Lleva la Vida unos meses entretenida conmigo.
A la sensación de haber aprendido, de haber «superado», se une mi sorpresa -constante- sobre lo que va llegando, sin esperarlo, sin imaginarlo; y sintiendo un agotamiento y -a veces- una frustración que me han dejado exhausto, al borde de perder toda mi energía.
En estas semanas se me han «juntado» -sigo con mis comillas- lecciones de una envergadura brutal. Todas al mismo tiempo, como si tuvieran prisa, y sin «pedir permiso» para hacerlo.
Las preguntas que he lanzado al aire han sido muy «típicas» (o terrenales, como suelo llamarlas): ¿falta mucho? ¿En serio? ¿De verdad que es necesario sentir tanto dolor para aprender? ¿Me puedo tomar unas vacaciones emocionales?

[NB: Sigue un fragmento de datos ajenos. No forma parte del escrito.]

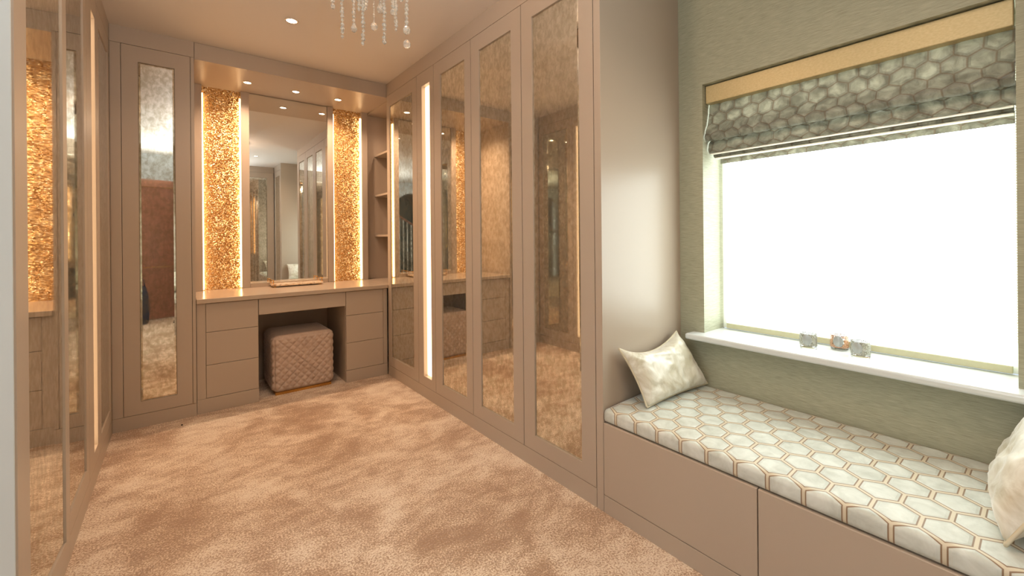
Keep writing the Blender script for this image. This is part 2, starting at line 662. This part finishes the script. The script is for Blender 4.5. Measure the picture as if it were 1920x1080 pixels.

Sinceramente, he llegado a un grado de oscuridad tan puro que he sentido que se acababa todo. Pero no. Ni por asomo. Y eso que las aventuras más recientes que he vivido -y sigo viviendo- me han traído a unas personas que se supone iban a darme un servicio a cambio de un (considerable) pago, y que no me han dado absolutamente nada, tan sólo actitudes -de nuevo mis adjetivos terrenales- despreciativas, chulescas; que una persona que me ha pedido servicios profesionales haya desaparecido después de recibirlos. Y hay más …
Insisto: no se acababa todo. Ni por asomo. He vuelto a aprender. Esta vez, retorciéndome de dolor. Pero empiezo a COMPRENDER; empiezo a ACEPTAR. Ambas cosas con mayúsculas. Porque ya no es cosa de comprender con la mente, ni de aceptar con la mente. Ahora ya lo siento. Comprendo y acepto que hay decisiones que toman otros, que me producen dolor, y que no puedo controlar.
Empiezo a no sufrir, a pesar de sentir dolor. Porque por fin comprendo, con el corazón, y acepto, con el corazón. Y ahí, exactamente ahí, empieza TODO.